Do you find it harder to watch your older stuff?

I don't watch my stuff. I do watch it when it comes out-- I don't avoid looking at the films-- but I don't revisit them. Not even for like curiosity's sake do I pop something in and say "What was that like?" I think what's most embarrassing about that, even though I haven't seen those films in a while, I remember that I thought I had a good idea of what I was doing. There was this embarrassment-- I'd get embarrassed about things like, 'You thought you knew so much!" That arrogance is really embarrassing to look at when you get older. I'm lucky that some things worked and landed and other things didn't, but more things worked than didn't work. Acting is a slippery-- ti's slipper, because as soon as you think you know what you're doing, you're kind of fucked. I think it's an ever-evolving thing.

You've started getting roles in bigger and bigger movies, but it feels like you're choosing carefully in a way a lot of people don't.

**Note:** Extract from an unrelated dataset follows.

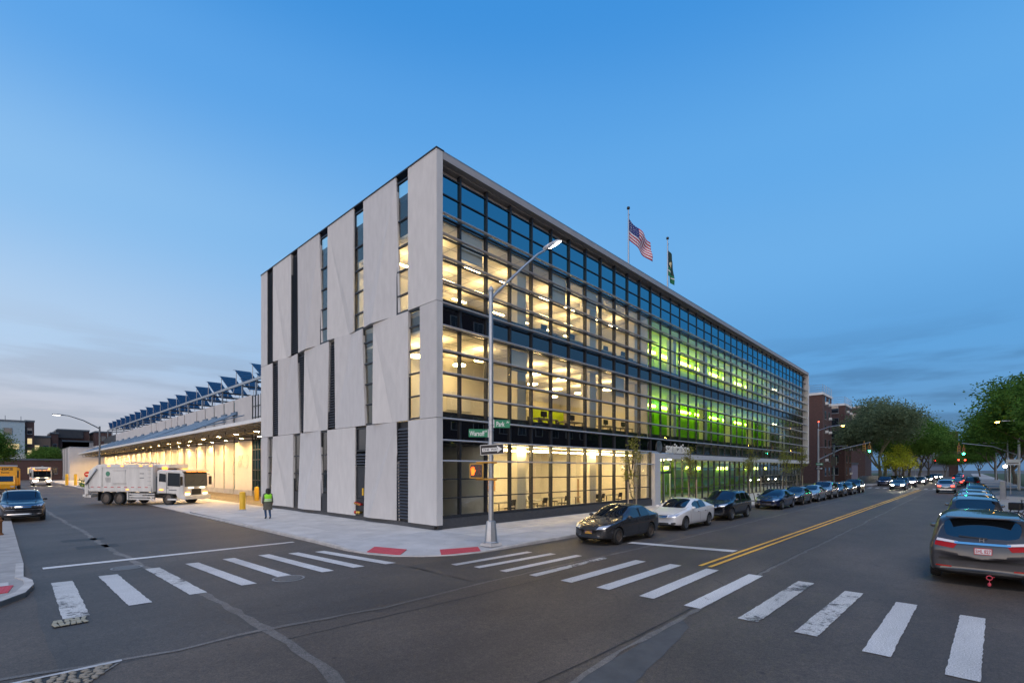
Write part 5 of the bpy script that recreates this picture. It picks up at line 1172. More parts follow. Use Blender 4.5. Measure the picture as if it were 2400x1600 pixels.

Some of it is just the realities of, I have to work-- I'm not a trust fund kid, I don't have a fallback, I earn my living as an actress. Others, it's just luck. I've been really lucky that the things that have come to me are things I want to do and things I think re good. But there have been things I've turned down, and things I've thought "It would be good if I could figure out a way I could get excited about this and do it." I think it's kind of self-selecting. If you don't fit a cookie cutter mold, the chances that the films that are interested in you are the films you're interested in. You don't want to be too good at being something you're not, because then you'll find yourself in films where you don't really belong.

Did you ever feel like you needed to do that, fit in more?

Totally. It's really hard to avoid the impulse. I'm perfectly secure with how I look and my body and my face, but I don't have perfect teeth, and I have kind of a big, gummy, goofy smile, and I'm not a size 2 or 4 even. There are parts of me that are like "You should really watch what you eat, and maybe get your teeth fixed." But then it's not authentic to who I am, and I think in some ways an over-concernment with that would interfere with what I do feel good about, and what is unique about me. Sometimes, especially with women, they get very cookie-cutter. I think people come to Hollywood, and I don't know what happens to them, but it's like they get pressed into a plastic box. They get there and they have their weird, rough edges, and they dress kind of strange. Then something happens and they become this sleek, digestible plastic item.

And you can't tell them apart!

My mom can't tell them apart on television. And i"m like "Mom, how can you not tell them apart, they're different races!" I sympathize with that feeling ,and I can tell them apart, but i feel like there is this uniformity that seeps in at one point. And I used to really want to be able to fit into that uniformity. I used to think it would just happen to me.

Like it seeps in the longer you're in LA?

I just thought if you're in studio movies, by the nature of doing it, you'd start looking like everyone else. I was really looking forward to that! And I realize that was not going to happen, and I really had to try.

And you realized you didn't want to try.

No. I think I would be a poor excuse for that. I will leave that to other people.

is it a matter of sticking with directors and collaborators who don't want the cookie-cutter thing?

Yeah. Until you're 40, and then you're dead.